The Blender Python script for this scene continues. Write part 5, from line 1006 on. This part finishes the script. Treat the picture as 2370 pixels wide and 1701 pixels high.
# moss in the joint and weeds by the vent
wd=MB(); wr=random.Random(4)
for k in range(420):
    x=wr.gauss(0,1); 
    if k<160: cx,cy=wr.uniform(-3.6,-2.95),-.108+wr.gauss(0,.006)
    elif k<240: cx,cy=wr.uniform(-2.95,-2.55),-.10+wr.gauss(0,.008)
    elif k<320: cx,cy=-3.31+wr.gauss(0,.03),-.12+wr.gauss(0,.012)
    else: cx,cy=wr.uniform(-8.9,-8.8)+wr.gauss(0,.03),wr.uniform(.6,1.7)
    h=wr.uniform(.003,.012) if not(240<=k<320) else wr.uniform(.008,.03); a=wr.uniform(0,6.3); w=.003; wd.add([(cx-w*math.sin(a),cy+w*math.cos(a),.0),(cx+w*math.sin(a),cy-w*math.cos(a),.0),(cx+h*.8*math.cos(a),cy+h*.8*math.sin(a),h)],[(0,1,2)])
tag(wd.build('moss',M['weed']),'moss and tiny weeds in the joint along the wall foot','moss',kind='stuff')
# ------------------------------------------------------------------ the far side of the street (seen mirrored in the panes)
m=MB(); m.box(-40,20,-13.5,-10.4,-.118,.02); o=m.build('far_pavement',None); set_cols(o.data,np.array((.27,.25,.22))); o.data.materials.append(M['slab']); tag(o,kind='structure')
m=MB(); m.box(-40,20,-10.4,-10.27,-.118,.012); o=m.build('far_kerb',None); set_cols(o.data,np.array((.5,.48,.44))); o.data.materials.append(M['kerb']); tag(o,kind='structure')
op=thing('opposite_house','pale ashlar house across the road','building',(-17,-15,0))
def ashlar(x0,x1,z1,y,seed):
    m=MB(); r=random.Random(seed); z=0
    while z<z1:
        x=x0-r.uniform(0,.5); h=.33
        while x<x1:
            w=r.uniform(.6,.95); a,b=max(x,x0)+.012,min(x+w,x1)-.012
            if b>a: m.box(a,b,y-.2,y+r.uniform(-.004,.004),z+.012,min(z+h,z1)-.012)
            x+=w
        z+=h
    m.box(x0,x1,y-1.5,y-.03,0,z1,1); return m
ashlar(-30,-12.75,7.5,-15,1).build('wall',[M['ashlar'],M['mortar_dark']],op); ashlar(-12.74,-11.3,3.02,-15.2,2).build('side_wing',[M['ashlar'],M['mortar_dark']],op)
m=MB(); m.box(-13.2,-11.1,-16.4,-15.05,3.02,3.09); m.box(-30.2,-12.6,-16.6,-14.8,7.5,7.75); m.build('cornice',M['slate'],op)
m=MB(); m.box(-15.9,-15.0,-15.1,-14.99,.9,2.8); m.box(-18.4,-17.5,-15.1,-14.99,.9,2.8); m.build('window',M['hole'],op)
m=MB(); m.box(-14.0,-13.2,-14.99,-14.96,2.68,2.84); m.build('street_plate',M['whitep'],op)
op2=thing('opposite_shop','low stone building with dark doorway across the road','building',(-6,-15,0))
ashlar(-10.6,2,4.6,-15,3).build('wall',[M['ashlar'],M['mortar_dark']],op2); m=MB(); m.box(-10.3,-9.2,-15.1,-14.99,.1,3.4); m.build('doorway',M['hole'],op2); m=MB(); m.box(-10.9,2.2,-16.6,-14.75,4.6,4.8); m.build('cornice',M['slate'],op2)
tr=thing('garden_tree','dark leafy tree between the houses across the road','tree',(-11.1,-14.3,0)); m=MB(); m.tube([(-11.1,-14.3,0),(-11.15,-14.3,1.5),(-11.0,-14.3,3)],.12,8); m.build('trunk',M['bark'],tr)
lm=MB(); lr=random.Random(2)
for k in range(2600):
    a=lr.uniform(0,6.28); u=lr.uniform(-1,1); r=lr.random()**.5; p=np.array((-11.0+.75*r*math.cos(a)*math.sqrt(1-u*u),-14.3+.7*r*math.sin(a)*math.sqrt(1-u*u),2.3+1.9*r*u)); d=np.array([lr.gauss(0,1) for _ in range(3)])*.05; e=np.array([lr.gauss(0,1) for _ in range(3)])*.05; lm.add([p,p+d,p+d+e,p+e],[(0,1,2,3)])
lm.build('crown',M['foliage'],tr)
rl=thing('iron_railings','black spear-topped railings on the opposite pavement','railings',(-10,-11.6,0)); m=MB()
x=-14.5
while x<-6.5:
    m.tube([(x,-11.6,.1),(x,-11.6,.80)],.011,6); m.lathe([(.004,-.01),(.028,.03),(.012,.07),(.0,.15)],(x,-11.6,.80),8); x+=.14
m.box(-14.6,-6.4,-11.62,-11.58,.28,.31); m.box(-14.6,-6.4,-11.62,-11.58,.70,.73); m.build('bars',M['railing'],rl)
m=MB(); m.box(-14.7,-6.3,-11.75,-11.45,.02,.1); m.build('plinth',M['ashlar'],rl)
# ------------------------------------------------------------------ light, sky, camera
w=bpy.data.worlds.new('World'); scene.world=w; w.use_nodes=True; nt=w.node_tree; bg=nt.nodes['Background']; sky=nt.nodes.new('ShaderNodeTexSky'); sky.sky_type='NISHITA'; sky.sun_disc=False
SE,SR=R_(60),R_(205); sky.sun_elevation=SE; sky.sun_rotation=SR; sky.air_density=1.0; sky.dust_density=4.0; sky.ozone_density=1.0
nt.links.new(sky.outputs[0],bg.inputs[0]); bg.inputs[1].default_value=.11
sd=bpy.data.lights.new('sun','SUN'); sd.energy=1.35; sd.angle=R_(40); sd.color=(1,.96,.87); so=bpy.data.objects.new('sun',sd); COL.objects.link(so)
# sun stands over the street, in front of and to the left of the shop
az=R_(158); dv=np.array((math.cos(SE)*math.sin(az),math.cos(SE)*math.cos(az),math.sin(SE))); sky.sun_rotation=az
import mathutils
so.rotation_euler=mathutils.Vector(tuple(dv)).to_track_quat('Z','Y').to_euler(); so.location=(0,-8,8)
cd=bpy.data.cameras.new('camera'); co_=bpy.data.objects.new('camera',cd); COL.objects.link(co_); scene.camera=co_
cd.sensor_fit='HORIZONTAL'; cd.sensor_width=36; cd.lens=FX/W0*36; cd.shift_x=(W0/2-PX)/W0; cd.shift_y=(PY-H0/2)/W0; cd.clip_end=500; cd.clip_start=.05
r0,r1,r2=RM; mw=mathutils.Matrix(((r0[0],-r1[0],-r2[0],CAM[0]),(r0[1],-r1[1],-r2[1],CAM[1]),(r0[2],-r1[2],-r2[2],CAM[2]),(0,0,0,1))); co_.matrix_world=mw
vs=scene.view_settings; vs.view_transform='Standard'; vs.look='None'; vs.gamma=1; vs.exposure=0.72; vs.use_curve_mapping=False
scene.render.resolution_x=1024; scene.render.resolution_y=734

# [Task goal]
All of the data above should be transcribed exactly.

# [Answer below]
The Blender Python script for this scene continues. Write part 5, from line 1006 on. This part finishes the script. Treat the picture as 2370 pixels wide and 1701 pixels high.
# moss in the joint and weeds by the vent
wd=MB(); wr=random.Random(4)
for k in range(420):
    x=wr.gauss(0,1); 
    if k<160: cx,cy=wr.uniform(-3.6,-2.95),-.108+wr.gauss(0,.006)
    elif k<240: cx,cy=wr.uniform(-2.95,-2.55),-.10+wr.gauss(0,.008)
    elif k<320: cx,cy=-3.31+wr.gauss(0,.03),-.12+wr.gauss(0,.012)
    else: cx,cy=wr.uniform(-8.9,-8.8)+wr.gauss(0,.03),wr.uniform(.6,1.7)
    h=wr.uniform(.003,.012) if not(240<=k<320) else wr.uniform(.008,.03); a=wr.uniform(0,6.3); w=.003; wd.add([(cx-w*math.sin(a),cy+w*math.cos(a),.0),(cx+w*math.sin(a),cy-w*math.cos(a),.0),(cx+h*.8*math.cos(a),cy+h*.8*math.sin(a),h)],[(0,1,2)])
tag(wd.build('moss',M['weed']),'moss and tiny weeds in the joint along the wall foot','moss',kind='stuff')
# ------------------------------------------------------------------ the far side of the street (seen mirrored in the panes)
m=MB(); m.box(-40,20,-13.5,-10.4,-.118,.02); o=m.build('far_pavement',None); set_cols(o.data,np.array((.27,.25,.22))); o.data.materials.append(M['slab']); tag(o,kind='structure')
m=MB(); m.box(-40,20,-10.4,-10.27,-.118,.012); o=m.build('far_kerb',None); set_cols(o.data,np.array((.5,.48,.44))); o.data.materials.append(M['kerb']); tag(o,kind='structure')
op=thing('opposite_house','pale ashlar house across the road','building',(-17,-15,0))
def ashlar(x0,x1,z1,y,seed):
    m=MB(); r=random.Random(seed); z=0
    while z<z1:
        x=x0-r.uniform(0,.5); h=.33
        while x<x1:
            w=r.uniform(.6,.95); a,b=max(x,x0)+.012,min(x+w,x1)-.012
            if b>a: m.box(a,b,y-.2,y+r.uniform(-.004,.004),z+.012,min(z+h,z1)-.012)
            x+=w
        z+=h
    m.box(x0,x1,y-1.5,y-.03,0,z1,1); return m
ashlar(-30,-12.75,7.5,-15,1).build('wall',[M['ashlar'],M['mortar_dark']],op); ashlar(-12.74,-11.3,3.02,-15.2,2).build('side_wing',[M['ashlar'],M['mortar_dark']],op)
m=MB(); m.box(-13.2,-11.1,-16.4,-15.05,3.02,3.09); m.box(-30.2,-12.6,-16.6,-14.8,7.5,7.75); m.build('cornice',M['slate'],op)
m=MB(); m.box(-15.9,-15.0,-15.1,-14.99,.9,2.8); m.box(-18.4,-17.5,-15.1,-14.99,.9,2.8); m.build('window',M['hole'],op)
m=MB(); m.box(-14.0,-13.2,-14.99,-14.96,2.68,2.84); m.build('street_plate',M['whitep'],op)
op2=thing('opposite_shop','low stone building with dark doorway across the road','building',(-6,-15,0))
ashlar(-10.6,2,4.6,-15,3).build('wall',[M['ashlar'],M['mortar_dark']],op2); m=MB(); m.box(-10.3,-9.2,-15.1,-14.99,.1,3.4); m.build('doorway',M['hole'],op2); m=MB(); m.box(-10.9,2.2,-16.6,-14.75,4.6,4.8); m.build('cornice',M['slate'],op2)
tr=thing('garden_tree','dark leafy tree between the houses across the road','tree',(-11.1,-14.3,0)); m=MB(); m.tube([(-11.1,-14.3,0),(-11.15,-14.3,1.5),(-11.0,-14.3,3)],.12,8); m.build('trunk',M['bark'],tr)
lm=MB(); lr=random.Random(2)
for k in range(2600):
    a=lr.uniform(0,6.28); u=lr.uniform(-1,1); r=lr.random()**.5; p=np.array((-11.0+.75*r*math.cos(a)*math.sqrt(1-u*u),-14.3+.7*r*math.sin(a)*math.sqrt(1-u*u),2.3+1.9*r*u)); d=np.array([lr.gauss(0,1) for _ in range(3)])*.05; e=np.array([lr.gauss(0,1) for _ in range(3)])*.05; lm.add([p,p+d,p+d+e,p+e],[(0,1,2,3)])
lm.build('crown',M['foliage'],tr)
rl=thing('iron_railings','black spear-topped railings on the opposite pavement','railings',(-10,-11.6,0)); m=MB()
x=-14.5
while x<-6.5:
    m.tube([(x,-11.6,.1),(x,-11.6,.80)],.011,6); m.lathe([(.004,-.01),(.028,.03),(.012,.07),(.0,.15)],(x,-11.6,.80),8); x+=.14
m.box(-14.6,-6.4,-11.62,-11.58,.28,.31); m.box(-14.6,-6.4,-11.62,-11.58,.70,.73); m.build('bars',M['railing'],rl)
m=MB(); m.box(-14.7,-6.3,-11.75,-11.45,.02,.1); m.build('plinth',M['ashlar'],rl)
# ------------------------------------------------------------------ light, sky, camera
w=bpy.data.worlds.new('World'); scene.world=w; w.use_nodes=True; nt=w.node_tree; bg=nt.nodes['Background']; sky=nt.nodes.new('ShaderNodeTexSky'); sky.sky_type='NISHITA'; sky.sun_disc=False
SE,SR=R_(60),R_(205); sky.sun_elevation=SE; sky.sun_rotation=SR; sky.air_density=1.0; sky.dust_density=4.0; sky.ozone_density=1.0
nt.links.new(sky.outputs[0],bg.inputs[0]); bg.inputs[1].default_value=.11
sd=bpy.data.lights.new('sun','SUN'); sd.energy=1.35; sd.angle=R_(40); sd.color=(1,.96,.87); so=bpy.data.objects.new('sun',sd); COL.objects.link(so)
# sun stands over the street, in front of and to the left of the shop
az=R_(158); dv=np.array((math.cos(SE)*math.sin(az),math.cos(SE)*math.cos(az),math.sin(SE))); sky.sun_rotation=az
import mathutils
so.rotation_euler=mathutils.Vector(tuple(dv)).to_track_quat('Z','Y').to_euler(); so.location=(0,-8,8)
cd=bpy.data.cameras.new('camera'); co_=bpy.data.objects.new('camera',cd); COL.objects.link(co_); scene.camera=co_
cd.sensor_fit='HORIZONTAL'; cd.sensor_width=36; cd.lens=FX/W0*36; cd.shift_x=(W0/2-PX)/W0; cd.shift_y=(PY-H0/2)/W0; cd.clip_end=500; cd.clip_start=.05
r0,r1,r2=RM; mw=mathutils.Matrix(((r0[0],-r1[0],-r2[0],CAM[0]),(r0[1],-r1[1],-r2[1],CAM[1]),(r0[2],-r1[2],-r2[2],CAM[2]),(0,0,0,1))); co_.matrix_world=mw
vs=scene.view_settings; vs.view_transform='Standard'; vs.look='None'; vs.gamma=1; vs.exposure=0.72; vs.use_curve_mapping=False
scene.render.resolution_x=1024; scene.render.resolution_y=734